Thursday, October 20, 2011
It's still DeWine vs. Cordray
OHIO ATTY. GEN. Mike DeWine has official priorities about when to appeal to Congress and when to take a pass. For the purposes of this piece, we are talking about Asian carp and Richard Cordray, the former attorney general whom DeWine managed to defeat - not on relative merit - in 2010 through the essential benefit of a Republican monsoon that swept the state. In that instance it was not an uplifting day for the electorate.
According to Plain Dealer business columnist Sheryl Harris, 37 attorneys general - Republicans and Democrats - strongly recommended the seating of Cordray as the first director of the U.S. Consumer Financial Protection Bureau. In a letter to Congress from the National Association of Attorneys General, Cordray was described as "both brilliant and balanced." That was hardly a stretch for a person of Cordray's character and talent.
Wanna guess who refused to sign it?
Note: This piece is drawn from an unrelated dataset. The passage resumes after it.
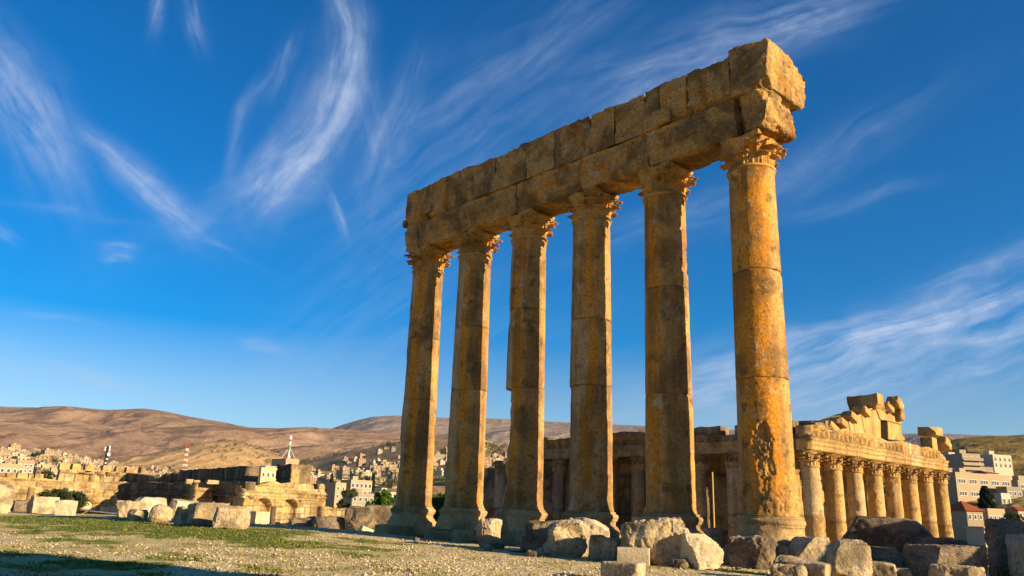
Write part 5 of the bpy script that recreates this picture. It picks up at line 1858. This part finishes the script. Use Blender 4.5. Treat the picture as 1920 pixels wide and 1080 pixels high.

Our guy DeWine, of course, who had earlier described Cordray as "highly qualified" and one who would "do an excellent job. As a former U.S. senator, DeWine didn't think he should butt in to tell congressmen how to run their shop. Pure baloney!
I hadn't heard of a excuse like that one for a political no-show. But as he did in his campaign against Cordray in 2010, he will always find a way to rise above the battle, or at least disappear from the radar screen.
As for the Asian carp, Harris reported that DeWine did concede that he made an exception in contacting Congress about the rapacious fish eating their way through Lake Erie.
The only valid story here: The Republicans on Capitol Hill will not seat anybody to the consumers' job unless the consumer protection bureau is gutted. So Cordray will remain a hostage to the roadblock. DeWine is aware of that and will not do anything to discourage his GOP brethren. Maybe somebody will name a carp after him for his service.